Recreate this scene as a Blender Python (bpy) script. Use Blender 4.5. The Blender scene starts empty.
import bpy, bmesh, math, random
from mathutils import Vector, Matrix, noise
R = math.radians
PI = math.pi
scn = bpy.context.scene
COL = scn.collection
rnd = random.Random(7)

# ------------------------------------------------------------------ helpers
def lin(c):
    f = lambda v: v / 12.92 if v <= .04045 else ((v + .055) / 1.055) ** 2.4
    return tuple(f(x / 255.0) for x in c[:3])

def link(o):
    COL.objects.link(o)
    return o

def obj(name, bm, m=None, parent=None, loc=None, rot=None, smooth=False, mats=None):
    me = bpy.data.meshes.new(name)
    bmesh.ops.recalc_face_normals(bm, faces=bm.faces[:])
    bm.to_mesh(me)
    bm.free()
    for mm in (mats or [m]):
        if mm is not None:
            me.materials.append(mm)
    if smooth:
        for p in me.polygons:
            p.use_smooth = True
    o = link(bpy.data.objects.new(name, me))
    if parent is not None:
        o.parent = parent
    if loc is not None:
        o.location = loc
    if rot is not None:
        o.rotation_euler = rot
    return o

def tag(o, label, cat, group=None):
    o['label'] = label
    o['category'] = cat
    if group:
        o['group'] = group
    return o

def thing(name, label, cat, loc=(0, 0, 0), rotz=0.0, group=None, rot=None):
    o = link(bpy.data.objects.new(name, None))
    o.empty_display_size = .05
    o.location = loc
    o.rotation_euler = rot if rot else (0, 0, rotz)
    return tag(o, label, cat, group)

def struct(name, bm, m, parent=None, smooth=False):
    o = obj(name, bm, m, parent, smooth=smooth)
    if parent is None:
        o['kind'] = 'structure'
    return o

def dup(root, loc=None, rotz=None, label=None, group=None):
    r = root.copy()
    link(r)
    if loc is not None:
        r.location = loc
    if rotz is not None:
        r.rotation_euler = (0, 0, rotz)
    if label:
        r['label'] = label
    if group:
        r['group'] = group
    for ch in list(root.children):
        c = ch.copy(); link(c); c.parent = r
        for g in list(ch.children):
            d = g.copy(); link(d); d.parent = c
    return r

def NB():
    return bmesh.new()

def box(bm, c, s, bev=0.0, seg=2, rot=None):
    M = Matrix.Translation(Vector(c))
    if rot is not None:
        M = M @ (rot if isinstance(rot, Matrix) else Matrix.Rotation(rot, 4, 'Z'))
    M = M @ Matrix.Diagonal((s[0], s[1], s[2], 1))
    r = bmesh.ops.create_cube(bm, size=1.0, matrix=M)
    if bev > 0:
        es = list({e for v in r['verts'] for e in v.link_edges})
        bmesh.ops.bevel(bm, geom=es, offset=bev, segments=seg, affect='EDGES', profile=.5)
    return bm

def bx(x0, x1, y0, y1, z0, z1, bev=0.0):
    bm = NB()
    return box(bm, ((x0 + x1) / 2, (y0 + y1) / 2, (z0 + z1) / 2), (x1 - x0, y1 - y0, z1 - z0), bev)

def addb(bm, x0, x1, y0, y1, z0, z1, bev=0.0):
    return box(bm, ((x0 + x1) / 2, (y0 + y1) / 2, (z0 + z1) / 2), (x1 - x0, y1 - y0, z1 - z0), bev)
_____
GIVEN TASK — All lines from the beginning of the material above through the one with "return tuple(f(x / 255.0) for x in c[:3])" need to be returned exactly; please return those and only those.

OUTPUT FOR THIS EXERCISE —
Recreate this scene as a Blender Python (bpy) script. Use Blender 4.5. The Blender scene starts empty.
import bpy, bmesh, math, random
from mathutils import Vector, Matrix, noise
R = math.radians
PI = math.pi
scn = bpy.context.scene
COL = scn.collection
rnd = random.Random(7)

# ------------------------------------------------------------------ helpers
def lin(c):
    f = lambda v: v / 12.92 if v <= .04045 else ((v + .055) / 1.055) ** 2.4
    return tuple(f(x / 255.0) for x in c[:3])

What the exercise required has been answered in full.